Read books, books, books– as often as you can and talk about their favorite parts, characters, settings- or how they would change the ending if they could.

Plant a garden, taste what you grew, cook things together.

Color, paint, play with playdough, make things out of clay.

Do puzzles, table top, crossword, number, connect the dots.

Play board games– show them how to take turns, play with integrity and lose with grace.

Talk to them. Ask them questions- what do they think/feel about xyz subject. Share your own thoughts.

You have teenagers who can’t be removed from devices?
Unplug the internet.

Practice Cursive, show them how to change a tire, sew a button back on, check the oil in a car, fold a fitted sheet, do the laundry, cook a meal for breakfast, lunch, and dinner, balance a check book, write a check, answer a phone appropriately when they don’t know who is on the other end of the line, fill out a resume/job application, tie a tie, braid some hair.

Find a you tube to learn a new craft/ hobby/ experiment, and try it out.

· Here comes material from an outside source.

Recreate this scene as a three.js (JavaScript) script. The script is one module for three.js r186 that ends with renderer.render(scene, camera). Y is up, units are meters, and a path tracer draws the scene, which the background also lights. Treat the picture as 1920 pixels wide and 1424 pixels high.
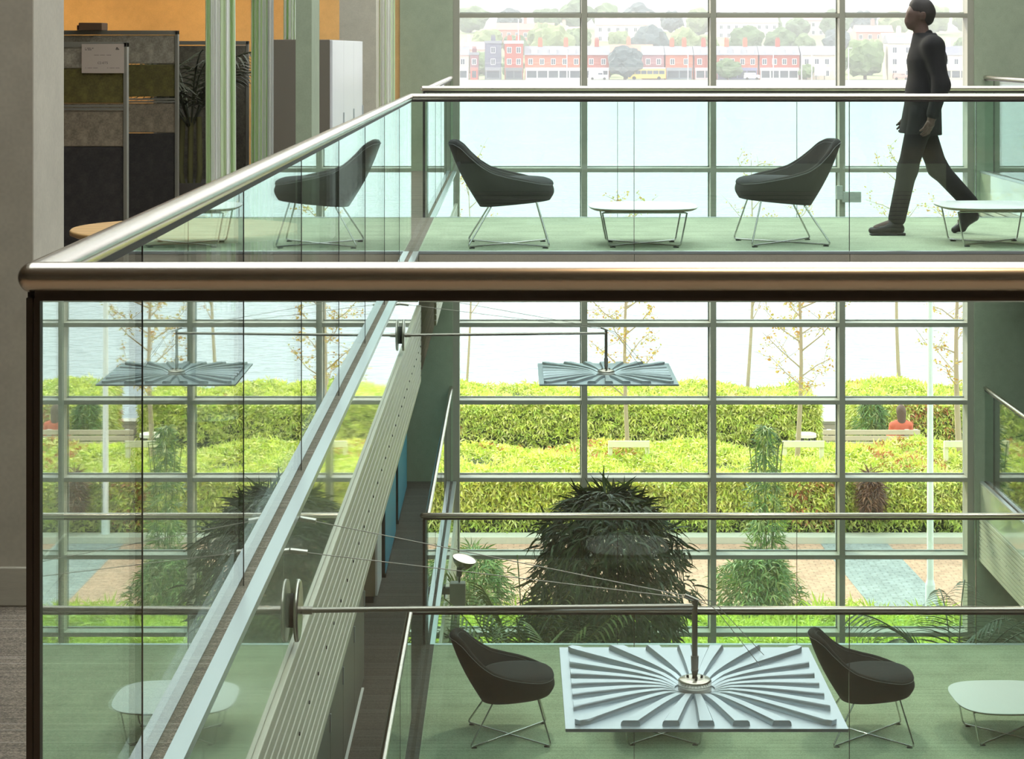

Listen to music, and talk about what it means, read a novel together, and talk about point of view, or how it made you feel, changed your mind, expanded your thoughts.

Find something that sparks their interest and research it- then show them how to organize that research into something they can teach someone else.

Hug them. Kiss them. Play with them. Be silly. Have fun. Look into their eyes, and know, in a world that may seem to have gone crazy, you are their calm.

Teach them to have empathy for others, and show them the best part of being a parent: having the time to spend with your child.